Soybean South

 - From the Editor -

By Carroll Smith
Editor

Soybeans have been a staple crop in the South for a long time. In some cases, it is the main crop for a Southern operation, but typically soybeans are rotated with high-input crops like cotton and rice.

In the past, farmers typically planted everything else, then got their beans in the ground. Although it wasn’t a recommended practice, I have seen beans planted on July 4. As I recall, it was in the 1970s when soybean prices soared, and at $10 a bushel, farmers could make money even with low yields.

Today, unfortunately, we’re not seeing 1970s’ prices. What we are seeing is a tremendous increase in Southern soybean yield potential as varieties suited to this region continue to improve. Because choosing the best ones for your operation is one of the most important decisions you’ll make, it pays to review the results of variety yield trials found on each of the university Web sites and at your county agent’s office.

Some states, such as Arkansas, have taken soybean variety selection a step further with a computer program developed by Extension specialists. The program is updated each year to help you select the best varieties based on individual field history.

Like varieties, Southern soybean management practices have evolved, too. On page 4, read why more of our producers are planting earlier, and on page 6, see the difference that production practices and increased inputs have made for a father-and-son team in Dundee, Miss.

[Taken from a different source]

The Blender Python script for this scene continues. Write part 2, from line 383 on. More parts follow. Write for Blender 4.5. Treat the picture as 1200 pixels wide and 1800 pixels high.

I also invite you to check out our Southern Specialists. We appreciate Dr. Chris Tingle from Arkansas and Alabama’s Dennis Delaney contributing this month’s comments and look forward to hearing from other Southern soybean specialists in upcoming issues.

Soybean rust Web site
Like Soybean South, another good source of Southern soybean information – specifically soybean rust – is www.soyrust.org.

This Web site is a collaboration among personnel at Auburn University, the University of Arkansas, Louisiana State University, the University of Missouri and the University of Tennessee. The site contains rust information, control strategies and sentinel plot information.

Also included at www.soyrust.com are links to each of the participating university Web sites and state recommendations. For a “big picture” overview, the site provides a link to a nationwide tracking system. Contact information for each state also is available on the site. Be sure to check it out.

In addition to www.soyrust.org, we also invite you to visit www.cottonfarming.com and www.ricefarming.com to view archived issues, news releases, links to other sites, special programs and exclusive content.

In the meantime, Tommy Horton and I wish you happy holidays and hope that you enjoy your new issue of Soybean South, designed exclusively with Southern soybean producers in mind.